Developing a Summer Bridge Course for Improving Retention in Engineering

This paper outlines the details of a summer bridge, project-based, cooperative, introduction to engineering pilot course developed and successfully implemented at Spelman College in an effort to increase the retention rate of students to be enrolled in its dual-degree engineering program. The course aims to expose incoming students of any STEM discipline to a broad array of practical and theoretical engineering principles for the purpose of helping students make informed decisions about pursuing engineering as a study major prior to the start of their freshman year. To satisfy this objective, the cross-disciplinary course that was developed is based on completing a software-driven, electro-mechanical engineering project that, at various times and to various extents, calls upon students to function in the capacity of an electrical engineer, a mechanical engineer, a technician, a mathematician, a computer scientist, a researcher and a communicator of technical material.
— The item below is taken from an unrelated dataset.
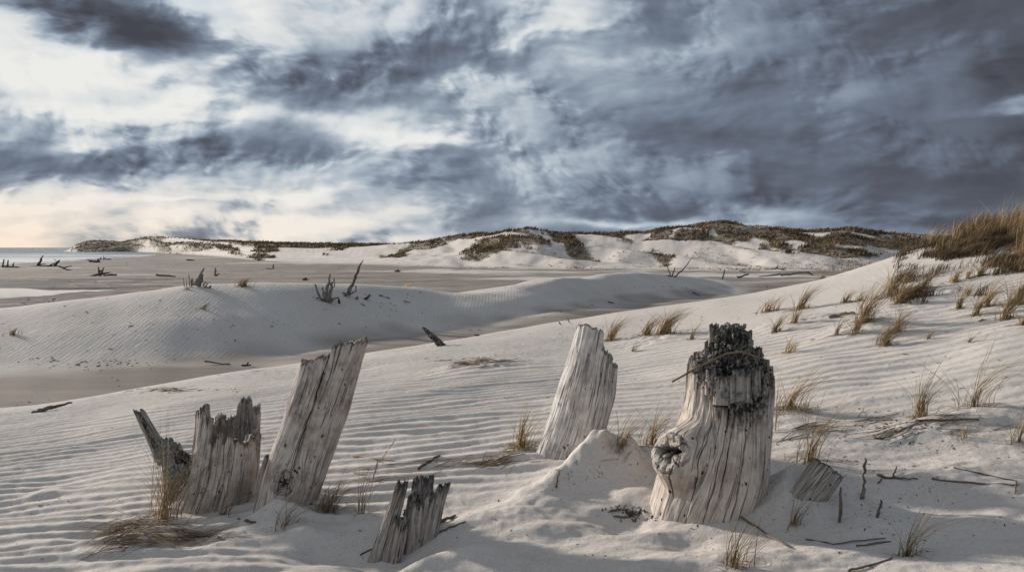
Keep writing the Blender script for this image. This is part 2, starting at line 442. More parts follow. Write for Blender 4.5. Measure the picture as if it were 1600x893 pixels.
def make_sand():
    m, nt, b = new_mat('sand'); N = NT(nt)
    g = N.n('ShaderNodeNewGeometry').outputs['Position']
    wet = N.attr('wet'); veg = N.attr('veg'); mid = N.attr('mid')
    big = N.noise(g, 0.35, 4, 0.55); med = N.noise(g, 6.0, 4, 0.6)
    grain = N.noise(g, 260, 2, 0.8); spk = N.voro(g, 95)
    c = N.mix(N.remap(big, 0.3, 0.7), (0.565, 0.515, 0.472), (0.655, 0.612, 0.57))
    c = N.mix(N.math('MULTIPLY', N.remap(med, 0.5, 0.72), 0.35, clamp=True), c, (0.47, 0.40, 0.335))
    c = N.mix(N.remap(grain, 0.32, 0.68), N.mix(0.30, c, (0.20, 0.16, 0.13)), N.mix(0.16, c, (0.9, 0.85, 0.8)))
    c = N.mix(N.remap(N.noise(g, 45, 4, 0.75), 0.5, 0.68, 0, 0.30), c, (0.30, 0.245, 0.20))
    # sparse dark grains and bits of bark
    c = N.mix(N.math('MULTIPLY', N.remap(spk, 0.10, 0.06), N.remap(N.noise(g, 3.1, 2), 0.55, 0.62), clamp=True), c, (0.10, 0.075, 0.055))
    # wet, silty flats: streaked with darker bands
    st = N.noise(N.vmath('MULTIPLY', g, (0.05, 0.28, 0.3)), 1.0, 6, 0.62)
    wc = N.mix(N.remap(st, 0.35, 0.62), (0.12, 0.097, 0.082), (0.24, 0.20, 0.168))
    wc = N.mix(N.remap(N.noise(g, 1.1, 5, 0.7), 0.58, 0.7, 0, 0.45), wc, (0.12, 0.095, 0.08))
    wc = N.mix(N.remap(wet, 1.0, 1.25), wc, (0.12, 0.10, 0.088))
    c = N.mix(N.math('MULTIPLY', wet, 0.92, clamp=True), c, wc)
    vn = N.noise(g, 0.9, 5, 0.7)
    vc = N.mix(N.remap(vn, 0.35, 0.6), (0.055, 0.042, 0.028), (0.15, 0.115, 0.07))
    c = N.mix(N.math('MULTIPLY', veg, 0.8, clamp=True), c, vc)
    nt.links.new(c, b.inputs['Base Color'])
    b.inputs['Roughness'].default_value = 0.95
    nt.links.new(N.remap(wet, 0.9, 1.3, 0.95, 0.5), b.inputs['Roughness'])
    b.inputs['Specular IOR Level'].default_value = 0.2
    # ripples of the middle dune, too fine for the sheet itself
    wv = N.n('ShaderNodeTexWave', wave_type='BANDS', bands_direction='X'); 
    N.put(wv.inputs['Vector'], N.vmath('MULTIPLY', g, (1.0, 0.75, 1.0)))
    wv.inputs['Scale'].default_value = 1.9; wv.inputs['Distortion'].default_value = 3.0; wv.inputs['Detail'].default_value = 3; wv.inputs['Detail Scale'].default_value = 1.3
    lump = N.noise(N.vmath('MULTIPLY', N.vmath('ADD', g, N.vmath('MULTIPLY', N.n('ShaderNodeNewGeometry').outputs['Position'], (0, 0, 0))), (1.0, 0.42, 1.0)), 2.6, 5, 0.65)
    hh = N.math('MULTIPLY', N.math('ADD', N.math('MULTIPLY', wv.outputs['Fac'], 0.10), lump), mid)
    n0 = N.bump(hh, 0.7, 0.05)
    n1 = N.bump(N.noise(g, 16, 6, 0.7), 0.7, 0.016, n0)
    n2 = N.bump(grain, 0.55, 0.004, n1)
    nt.links.new(n2, b.inputs['Normal'])
    return m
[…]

In so doing, the students gain insight about how engineers combine knowledge from these diverse disciplines to solve a real problem—in this case, constructing and characterizing a 2-DOF, servoed laser system used to trace arbitrary patterns against a wall. Using an "inverted curriculum" approach that by-passes the first two years of the classic engineering curriculum, the course immerses the students directly into an engineering design project in an attempt to capture, as closely as possible, the end-goal of engineering training while providing a window to the challenges and gratifications of engineering both in practice and in an R&D setting. It was observed that, far from having the feared effect of driving the students to disinterest, challenging the students with a difficult curriculum of technical concepts to be used to solve a non-trivial but well-defined and tangible problem elicited high interest and thoughtful evaluations and re-evaluations of engineering as a study major. Details of the course, which involves building a circuit from a schematic, developing code for a multi-core microcontroller, learning and applying the concept of pulsewidth-modulation to control servo motors and developing the required mathematical coordinate transformations to successfully control the orientation of the laser are discussed.